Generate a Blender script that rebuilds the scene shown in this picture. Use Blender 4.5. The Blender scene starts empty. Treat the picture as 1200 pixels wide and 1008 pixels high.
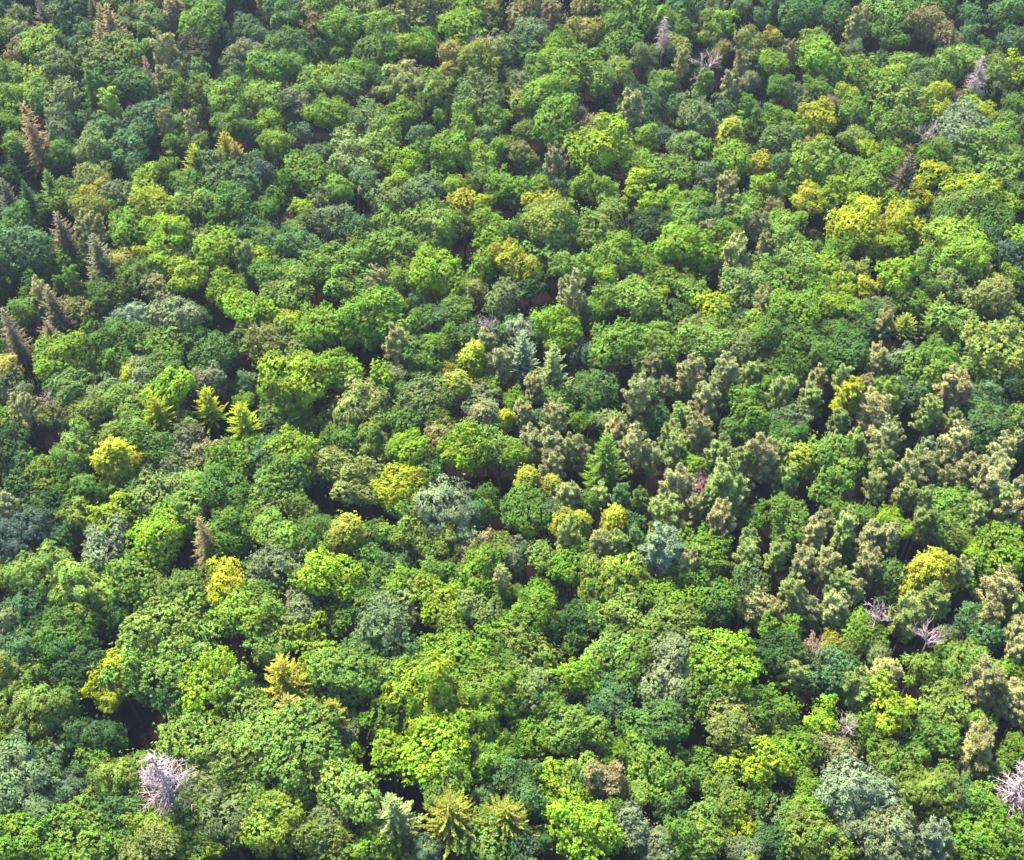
import bpy, math, random
import numpy as np

# ------------------------------------------------------------------ camera, sky, sun, exposure
scene = bpy.context.scene
col = scene.collection
IW, IH = 1200.0, 1008.0
CAM_Z, PITCH, HALF_V = 187.0, 48.0, 19.5           # metres, degrees below the horizon, half the vertical field of view
cam_data = bpy.data.cameras.new('camera')
cam = bpy.data.objects.new('camera', cam_data)
col.objects.link(cam)
cam.location = (0, 0, CAM_Z)
cam.rotation_euler = (math.radians(90 - PITCH), 0, 0)
cam_data.sensor_fit = 'HORIZONTAL'
cam_data.angle = 2 * math.atan(math.tan(math.radians(HALF_V)) * IW / IH)
cam_data.clip_start, cam_data.clip_end = 1.0, 6000.0
scene.camera = cam

SUN_EL, SUN_AZ = 57.0, -35.0                        # azimuth from the view direction, negative is to the left
world = bpy.data.worlds.new('World')
scene.world = world
world.use_nodes = True
wn, wl = world.node_tree.nodes, world.node_tree.links
sky = wn.new('ShaderNodeTexSky')
sky.sky_type = 'NISHITA'
sky.sun_disc = False
sky.sun_elevation = math.radians(SUN_EL)
sky.sun_rotation = math.radians(SUN_AZ)
sky.air_density, sky.dust_density, sky.ozone_density = 1.0, 0.4, 2.4
wn['Background'].inputs['Strength'].default_value = 0.11
wl.new(sky.outputs['Color'], wn['Background'].inputs['Color'])

sun_data = bpy.data.lights.new('sun', 'SUN')
sun_data.energy = 5.0
sun_data.angle = math.radians(7.0)
sun_data.color = (1.0, 0.925, 0.72)
sun = bpy.data.objects.new('sun', sun_data)
col.objects.link(sun)
_e, _a = math.radians(SUN_EL), math.radians(SUN_AZ)
from mathutils import Vector
sun.rotation_euler = Vector((math.sin(_a) * math.cos(_e), math.cos(_a) * math.cos(_e), math.sin(_e))).to_track_quat('Z', 'Y').to_euler()
sun.location = (-60, 80, 260)

scene.view_settings.view_transform = 'Standard'
scene.view_settings.look = 'None'
scene.view_settings.exposure = 2.1
scene.view_settings.gamma = 1.0
scene.cycles.max_bounces = 6
scene.cycles.diffuse_bounces = 3
scene.cycles.transmission_bounces = 4
scene.cycles.volume_bounces = 0

# ------------------------------------------------------------------ helpers
F_PX = (IH / 2) / math.tan(math.radians(HALF_V))
_p = math.radians(PITCH)
FWD = np.array([0.0, math.cos(_p), -math.sin(_p)])
UPV = np.array([0.0, math.sin(_p), math.cos(_p)])
RGT = np.array([1.0, 0.0, 0.0])
CAM = np.array([0.0, 0.0, CAM_Z])

def survey(px, py, z):
    """the place at height z that is seen at (px, py) of the photograph, and its depth from the camera"""
    d = FWD + RGT * (px - IW / 2) / F_PX + UPV * (IH / 2 - py) / F_PX
    t = (z - CAM_Z) / d[2]
    return CAM + d * t, t

def seen_at(p):
    v = np.asarray(p, float) - CAM
    t = v @ FWD
    return IW / 2 + F_PX * (v @ RGT) / t, IH / 2 - F_PX * (v @ UPV) / t, t

def lin(c):
    return [(v / 255 / 12.92) if v <= 10 else (((v / 255) + 0.055) / 1.055) ** 2.4 for v in c]

# the leaf colours of the trees themselves (as they look in full light)
HUE = dict(g=(120, 156, 54), f=(142, 180, 46), d=(78, 112, 50), b=(110, 146, 86), h=(158, 190, 78), l=(172, 206, 42),
           y=(208, 214, 42), o=(192, 188, 64), k=(182, 170, 104), t=(182, 160, 126), p=(158, 172, 116), s=(160, 184, 142),
           v=(98, 124, 104), e=(146, 168, 66), n=(132, 120, 92), r=(164, 126, 94), q=(205, 158, 165))
WORD = dict(g='mid-green', f='fresh green', d='dark green', b='blue-green', h='light green', l='lime-green', y='yellow',
            o='golden', k='khaki', t='pinkish tan', p='grey-green', s='silvery green', v='slate-green', e='olive-green',
            n='dull brown', r='rusty brown', q='pink')
HAZE = 0.00008
ALBEDO = 0.40
def tint_of(code, rng, jit=0.07):
    a = np.array(lin(HUE[code[0]]))
    if len(code) > 1:
        a = a * 0.6 + np.array(lin(HUE[code[1]])) * 0.4
    a = a * ALBEDO * (1 + rng.normal(0, jit)) * (1 + rng.normal(0, 0.03, 3))
    return [float(x) for x in np.clip(a, 0.004, 0.8)]

def norm(a):
    return a / np.maximum(np.linalg.norm(a, axis=-1, keepdims=True), 1e-9)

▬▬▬

INSTRUCTION:
Do not copy the pictures, but repeat every line exactly.

OUTPUT:
Generate a Blender script that rebuilds the scene shown in this picture. Use Blender 4.5. The Blender scene starts empty. Treat the picture as 1200 pixels wide and 1008 pixels high.
import bpy, math, random
import numpy as np

# ------------------------------------------------------------------ camera, sky, sun, exposure
scene = bpy.context.scene
col = scene.collection
IW, IH = 1200.0, 1008.0
CAM_Z, PITCH, HALF_V = 187.0, 48.0, 19.5           # metres, degrees below the horizon, half the vertical field of view
cam_data = bpy.data.cameras.new('camera')
cam = bpy.data.objects.new('camera', cam_data)
col.objects.link(cam)
cam.location = (0, 0, CAM_Z)
cam.rotation_euler = (math.radians(90 - PITCH), 0, 0)
cam_data.sensor_fit = 'HORIZONTAL'
cam_data.angle = 2 * math.atan(math.tan(math.radians(HALF_V)) * IW / IH)
cam_data.clip_start, cam_data.clip_end = 1.0, 6000.0
scene.camera = cam

SUN_EL, SUN_AZ = 57.0, -35.0                        # azimuth from the view direction, negative is to the left
world = bpy.data.worlds.new('World')
scene.world = world
world.use_nodes = True
wn, wl = world.node_tree.nodes, world.node_tree.links
sky = wn.new('ShaderNodeTexSky')
sky.sky_type = 'NISHITA'
sky.sun_disc = False
sky.sun_elevation = math.radians(SUN_EL)
sky.sun_rotation = math.radians(SUN_AZ)
sky.air_density, sky.dust_density, sky.ozone_density = 1.0, 0.4, 2.4
wn['Background'].inputs['Strength'].default_value = 0.11
wl.new(sky.outputs['Color'], wn['Background'].inputs['Color'])

sun_data = bpy.data.lights.new('sun', 'SUN')
sun_data.energy = 5.0
sun_data.angle = math.radians(7.0)
sun_data.color = (1.0, 0.925, 0.72)
sun = bpy.data.objects.new('sun', sun_data)
col.objects.link(sun)
_e, _a = math.radians(SUN_EL), math.radians(SUN_AZ)
from mathutils import Vector
sun.rotation_euler = Vector((math.sin(_a) * math.cos(_e), math.cos(_a) * math.cos(_e), math.sin(_e))).to_track_quat('Z', 'Y').to_euler()
sun.location = (-60, 80, 260)

scene.view_settings.view_transform = 'Standard'
scene.view_settings.look = 'None'
scene.view_settings.exposure = 2.1
scene.view_settings.gamma = 1.0
scene.cycles.max_bounces = 6
scene.cycles.diffuse_bounces = 3
scene.cycles.transmission_bounces = 4
scene.cycles.volume_bounces = 0

# ------------------------------------------------------------------ helpers
F_PX = (IH / 2) / math.tan(math.radians(HALF_V))
_p = math.radians(PITCH)
FWD = np.array([0.0, math.cos(_p), -math.sin(_p)])
UPV = np.array([0.0, math.sin(_p), math.cos(_p)])
RGT = np.array([1.0, 0.0, 0.0])
CAM = np.array([0.0, 0.0, CAM_Z])

def survey(px, py, z):
    """the place at height z that is seen at (px, py) of the photograph, and its depth from the camera"""
    d = FWD + RGT * (px - IW / 2) / F_PX + UPV * (IH / 2 - py) / F_PX
    t = (z - CAM_Z) / d[2]
    return CAM + d * t, t

def seen_at(p):
    v = np.asarray(p, float) - CAM
    t = v @ FWD
    return IW / 2 + F_PX * (v @ RGT) / t, IH / 2 - F_PX * (v @ UPV) / t, t

def lin(c):
    return [(v / 255 / 12.92) if v <= 10 else (((v / 255) + 0.055) / 1.055) ** 2.4 for v in c]

# the leaf colours of the trees themselves (as they look in full light)
HUE = dict(g=(120, 156, 54), f=(142, 180, 46), d=(78, 112, 50), b=(110, 146, 86), h=(158, 190, 78), l=(172, 206, 42),
           y=(208, 214, 42), o=(192, 188, 64), k=(182, 170, 104), t=(182, 160, 126), p=(158, 172, 116), s=(160, 184, 142),
           v=(98, 124, 104), e=(146, 168, 66), n=(132, 120, 92), r=(164, 126, 94), q=(205, 158, 165))
WORD = dict(g='mid-green', f='fresh green', d='dark green', b='blue-green', h='light green', l='lime-green', y='yellow',
            o='golden', k='khaki', t='pinkish tan', p='grey-green', s='silvery green', v='slate-green', e='olive-green',
            n='dull brown', r='rusty brown', q='pink')
HAZE = 0.00008
ALBEDO = 0.40
def tint_of(code, rng, jit=0.07):
    a = np.array(lin(HUE[code[0]]))
    if len(code) > 1:
        a = a * 0.6 + np.array(lin(HUE[code[1]])) * 0.4
    a = a * ALBEDO * (1 + rng.normal(0, jit)) * (1 + rng.normal(0, 0.03, 3))
    return [float(x) for x in np.clip(a, 0.004, 0.8)]

def norm(a):
    return a / np.maximum(np.linalg.norm(a, axis=-1, keepdims=True), 1e-9)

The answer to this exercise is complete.